> Records for processing:
-- begin --

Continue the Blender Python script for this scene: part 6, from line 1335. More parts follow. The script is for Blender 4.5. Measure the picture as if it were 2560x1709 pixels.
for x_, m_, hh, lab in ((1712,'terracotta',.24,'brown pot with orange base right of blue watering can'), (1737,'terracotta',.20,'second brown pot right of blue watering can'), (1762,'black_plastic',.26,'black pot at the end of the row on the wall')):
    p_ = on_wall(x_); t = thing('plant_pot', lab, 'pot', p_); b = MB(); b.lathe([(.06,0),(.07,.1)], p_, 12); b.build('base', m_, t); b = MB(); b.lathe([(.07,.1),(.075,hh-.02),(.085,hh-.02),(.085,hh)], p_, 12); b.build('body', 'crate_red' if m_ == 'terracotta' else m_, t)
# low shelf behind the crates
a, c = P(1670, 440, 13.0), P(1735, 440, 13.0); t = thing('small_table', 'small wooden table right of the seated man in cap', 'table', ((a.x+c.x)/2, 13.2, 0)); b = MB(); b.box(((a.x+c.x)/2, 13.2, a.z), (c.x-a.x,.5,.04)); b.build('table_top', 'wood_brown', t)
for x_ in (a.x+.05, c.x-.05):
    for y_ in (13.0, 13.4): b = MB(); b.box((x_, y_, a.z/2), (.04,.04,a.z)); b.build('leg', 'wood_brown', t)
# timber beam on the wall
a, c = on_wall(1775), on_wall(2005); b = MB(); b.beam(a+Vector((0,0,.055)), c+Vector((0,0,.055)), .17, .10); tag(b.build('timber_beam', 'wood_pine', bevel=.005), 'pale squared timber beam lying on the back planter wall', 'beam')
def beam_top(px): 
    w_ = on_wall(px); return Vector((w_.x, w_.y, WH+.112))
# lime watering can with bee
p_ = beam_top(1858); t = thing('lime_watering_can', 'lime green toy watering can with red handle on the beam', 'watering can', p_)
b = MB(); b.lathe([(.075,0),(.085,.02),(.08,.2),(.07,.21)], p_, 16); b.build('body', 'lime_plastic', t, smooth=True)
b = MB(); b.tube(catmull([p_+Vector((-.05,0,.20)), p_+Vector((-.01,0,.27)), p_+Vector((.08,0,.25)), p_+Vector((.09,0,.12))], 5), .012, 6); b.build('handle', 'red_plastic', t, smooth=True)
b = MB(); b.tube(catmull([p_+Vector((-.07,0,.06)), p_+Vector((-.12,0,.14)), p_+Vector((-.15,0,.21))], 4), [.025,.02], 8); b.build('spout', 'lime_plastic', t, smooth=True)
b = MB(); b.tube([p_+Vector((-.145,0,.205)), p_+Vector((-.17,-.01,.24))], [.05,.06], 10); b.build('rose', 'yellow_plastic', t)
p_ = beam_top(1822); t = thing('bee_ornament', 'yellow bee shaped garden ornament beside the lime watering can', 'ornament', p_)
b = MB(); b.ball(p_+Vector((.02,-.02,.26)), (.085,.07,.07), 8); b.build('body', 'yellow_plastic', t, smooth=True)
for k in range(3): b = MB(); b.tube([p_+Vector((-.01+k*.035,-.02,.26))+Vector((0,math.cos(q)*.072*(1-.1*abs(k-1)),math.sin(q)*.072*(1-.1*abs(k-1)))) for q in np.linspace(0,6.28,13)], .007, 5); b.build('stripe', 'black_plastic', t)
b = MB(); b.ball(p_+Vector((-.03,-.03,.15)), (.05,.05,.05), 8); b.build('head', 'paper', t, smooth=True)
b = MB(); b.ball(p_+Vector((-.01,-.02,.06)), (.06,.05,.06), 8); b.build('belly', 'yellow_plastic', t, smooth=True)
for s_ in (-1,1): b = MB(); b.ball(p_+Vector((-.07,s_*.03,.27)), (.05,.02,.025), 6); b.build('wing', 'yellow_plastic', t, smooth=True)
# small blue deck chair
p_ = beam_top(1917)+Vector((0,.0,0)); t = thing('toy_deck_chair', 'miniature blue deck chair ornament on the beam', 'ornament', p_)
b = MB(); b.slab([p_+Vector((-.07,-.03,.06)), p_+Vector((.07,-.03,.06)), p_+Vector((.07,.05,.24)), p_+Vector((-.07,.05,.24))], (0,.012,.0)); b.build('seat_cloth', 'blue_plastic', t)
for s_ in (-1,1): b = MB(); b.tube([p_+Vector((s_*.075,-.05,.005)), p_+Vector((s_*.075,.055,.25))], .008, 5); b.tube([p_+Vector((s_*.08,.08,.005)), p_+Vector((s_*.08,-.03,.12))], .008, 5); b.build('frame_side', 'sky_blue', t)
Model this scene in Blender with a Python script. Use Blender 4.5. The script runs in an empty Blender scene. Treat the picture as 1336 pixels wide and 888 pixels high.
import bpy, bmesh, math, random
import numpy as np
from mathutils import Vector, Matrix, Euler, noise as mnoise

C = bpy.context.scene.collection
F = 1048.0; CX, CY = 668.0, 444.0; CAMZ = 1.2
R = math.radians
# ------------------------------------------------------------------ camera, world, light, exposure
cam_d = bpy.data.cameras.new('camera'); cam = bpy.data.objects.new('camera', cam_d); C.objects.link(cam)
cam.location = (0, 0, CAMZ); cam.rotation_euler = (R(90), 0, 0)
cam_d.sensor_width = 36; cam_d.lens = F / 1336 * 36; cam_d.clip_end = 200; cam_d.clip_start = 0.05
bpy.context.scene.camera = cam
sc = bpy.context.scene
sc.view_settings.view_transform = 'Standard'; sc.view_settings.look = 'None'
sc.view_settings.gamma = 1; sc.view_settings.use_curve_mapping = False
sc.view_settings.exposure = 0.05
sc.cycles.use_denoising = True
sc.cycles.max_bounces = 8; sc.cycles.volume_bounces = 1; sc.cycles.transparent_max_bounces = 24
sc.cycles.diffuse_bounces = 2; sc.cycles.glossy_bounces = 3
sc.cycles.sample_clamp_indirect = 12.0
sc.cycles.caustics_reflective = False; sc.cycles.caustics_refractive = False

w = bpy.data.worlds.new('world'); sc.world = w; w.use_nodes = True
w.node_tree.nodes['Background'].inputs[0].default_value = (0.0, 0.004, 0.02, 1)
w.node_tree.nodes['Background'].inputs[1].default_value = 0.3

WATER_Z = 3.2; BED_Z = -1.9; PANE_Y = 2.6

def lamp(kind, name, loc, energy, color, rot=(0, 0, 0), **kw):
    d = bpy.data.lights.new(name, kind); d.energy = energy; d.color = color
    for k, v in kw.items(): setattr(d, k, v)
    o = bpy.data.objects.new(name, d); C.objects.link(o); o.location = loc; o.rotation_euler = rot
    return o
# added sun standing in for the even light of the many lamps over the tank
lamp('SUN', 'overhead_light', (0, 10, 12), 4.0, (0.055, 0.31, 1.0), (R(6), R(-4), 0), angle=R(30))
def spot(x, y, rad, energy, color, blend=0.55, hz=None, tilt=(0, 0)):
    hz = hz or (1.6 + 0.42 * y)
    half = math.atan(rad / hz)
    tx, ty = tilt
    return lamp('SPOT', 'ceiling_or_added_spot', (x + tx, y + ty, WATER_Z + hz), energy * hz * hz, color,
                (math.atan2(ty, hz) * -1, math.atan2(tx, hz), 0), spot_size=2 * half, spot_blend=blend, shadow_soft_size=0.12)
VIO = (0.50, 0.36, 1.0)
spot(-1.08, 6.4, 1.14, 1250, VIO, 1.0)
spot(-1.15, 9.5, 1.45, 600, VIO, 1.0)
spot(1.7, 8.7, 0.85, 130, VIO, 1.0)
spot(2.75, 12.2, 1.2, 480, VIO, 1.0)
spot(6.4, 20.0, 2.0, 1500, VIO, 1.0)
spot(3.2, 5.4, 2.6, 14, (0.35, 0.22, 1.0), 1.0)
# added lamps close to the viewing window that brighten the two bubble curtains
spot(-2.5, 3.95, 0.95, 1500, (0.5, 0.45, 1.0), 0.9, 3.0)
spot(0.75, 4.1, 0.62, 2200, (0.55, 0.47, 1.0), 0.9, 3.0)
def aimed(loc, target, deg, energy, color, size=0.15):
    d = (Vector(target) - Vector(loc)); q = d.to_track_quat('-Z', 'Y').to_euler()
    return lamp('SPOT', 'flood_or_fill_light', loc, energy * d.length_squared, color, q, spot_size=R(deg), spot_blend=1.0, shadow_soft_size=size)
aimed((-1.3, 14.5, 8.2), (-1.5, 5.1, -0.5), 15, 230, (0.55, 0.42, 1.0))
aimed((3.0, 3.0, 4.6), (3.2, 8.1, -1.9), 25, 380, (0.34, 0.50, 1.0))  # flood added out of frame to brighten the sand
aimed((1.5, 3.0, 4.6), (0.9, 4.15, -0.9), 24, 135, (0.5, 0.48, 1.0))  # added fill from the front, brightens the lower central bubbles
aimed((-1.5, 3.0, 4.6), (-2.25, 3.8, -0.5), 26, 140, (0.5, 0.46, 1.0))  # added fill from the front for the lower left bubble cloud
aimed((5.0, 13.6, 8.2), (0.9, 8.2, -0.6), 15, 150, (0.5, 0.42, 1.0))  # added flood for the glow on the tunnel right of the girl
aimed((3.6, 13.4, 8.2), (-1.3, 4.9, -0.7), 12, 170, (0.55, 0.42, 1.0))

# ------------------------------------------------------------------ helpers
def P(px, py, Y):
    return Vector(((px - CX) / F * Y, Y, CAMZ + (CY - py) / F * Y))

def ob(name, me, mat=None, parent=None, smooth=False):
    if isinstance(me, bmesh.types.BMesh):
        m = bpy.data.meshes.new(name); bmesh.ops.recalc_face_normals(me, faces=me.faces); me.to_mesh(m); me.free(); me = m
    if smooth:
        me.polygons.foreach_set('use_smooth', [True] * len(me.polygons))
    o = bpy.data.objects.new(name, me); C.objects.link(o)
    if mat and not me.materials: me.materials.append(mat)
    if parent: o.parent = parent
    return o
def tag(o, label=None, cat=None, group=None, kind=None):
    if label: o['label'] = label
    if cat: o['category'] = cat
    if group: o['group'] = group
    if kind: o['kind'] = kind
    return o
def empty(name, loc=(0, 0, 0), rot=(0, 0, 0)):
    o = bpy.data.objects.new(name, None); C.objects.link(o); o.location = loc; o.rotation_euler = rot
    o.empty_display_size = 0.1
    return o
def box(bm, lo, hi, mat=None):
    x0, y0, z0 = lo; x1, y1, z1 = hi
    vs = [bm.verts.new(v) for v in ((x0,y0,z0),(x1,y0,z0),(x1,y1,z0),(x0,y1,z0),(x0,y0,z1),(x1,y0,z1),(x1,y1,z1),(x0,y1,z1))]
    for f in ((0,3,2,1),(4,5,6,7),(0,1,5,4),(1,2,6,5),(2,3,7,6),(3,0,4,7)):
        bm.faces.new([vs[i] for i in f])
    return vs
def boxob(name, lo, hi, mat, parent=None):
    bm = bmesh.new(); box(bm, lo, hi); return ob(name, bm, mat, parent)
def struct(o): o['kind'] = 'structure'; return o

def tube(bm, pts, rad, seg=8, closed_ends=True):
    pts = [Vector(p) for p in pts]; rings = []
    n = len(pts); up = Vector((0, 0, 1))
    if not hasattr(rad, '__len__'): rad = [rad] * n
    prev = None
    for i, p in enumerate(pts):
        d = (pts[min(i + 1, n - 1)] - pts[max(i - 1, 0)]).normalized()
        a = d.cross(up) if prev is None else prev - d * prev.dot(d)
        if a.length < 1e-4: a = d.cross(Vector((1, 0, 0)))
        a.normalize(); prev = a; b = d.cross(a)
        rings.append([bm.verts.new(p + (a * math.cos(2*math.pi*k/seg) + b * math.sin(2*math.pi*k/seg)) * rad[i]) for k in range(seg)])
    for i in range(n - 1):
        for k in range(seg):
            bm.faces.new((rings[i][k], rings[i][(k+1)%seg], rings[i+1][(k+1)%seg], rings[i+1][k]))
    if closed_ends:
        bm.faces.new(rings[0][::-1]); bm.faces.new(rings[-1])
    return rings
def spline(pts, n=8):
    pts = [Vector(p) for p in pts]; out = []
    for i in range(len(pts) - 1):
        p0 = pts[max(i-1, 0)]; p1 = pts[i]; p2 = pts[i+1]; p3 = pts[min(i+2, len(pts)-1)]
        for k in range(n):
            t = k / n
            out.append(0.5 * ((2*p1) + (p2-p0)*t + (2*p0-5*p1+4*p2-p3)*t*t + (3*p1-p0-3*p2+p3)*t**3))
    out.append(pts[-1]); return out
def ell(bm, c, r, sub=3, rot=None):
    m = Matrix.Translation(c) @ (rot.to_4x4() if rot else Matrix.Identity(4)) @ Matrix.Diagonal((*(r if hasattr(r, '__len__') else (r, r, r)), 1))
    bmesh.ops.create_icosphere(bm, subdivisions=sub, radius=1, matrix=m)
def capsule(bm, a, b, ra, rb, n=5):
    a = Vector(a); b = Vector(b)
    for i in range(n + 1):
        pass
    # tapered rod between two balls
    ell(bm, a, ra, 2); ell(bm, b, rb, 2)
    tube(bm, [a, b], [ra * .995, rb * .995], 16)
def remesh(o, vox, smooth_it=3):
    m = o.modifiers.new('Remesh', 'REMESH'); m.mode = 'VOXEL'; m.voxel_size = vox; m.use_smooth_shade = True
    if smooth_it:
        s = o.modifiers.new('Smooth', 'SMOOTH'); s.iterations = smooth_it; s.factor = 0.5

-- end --

> Work required:
In the listing above, find the line with "Model this scene" and the line with "from mathutils import", then print exactly those lines and every line between them.

> Full response:
Model this scene in Blender with a Python script. Use Blender 4.5. The script runs in an empty Blender scene. Treat the picture as 1336 pixels wide and 888 pixels high.
import bpy, bmesh, math, random
import numpy as np
from mathutils import Vector, Matrix, Euler, noise as mnoise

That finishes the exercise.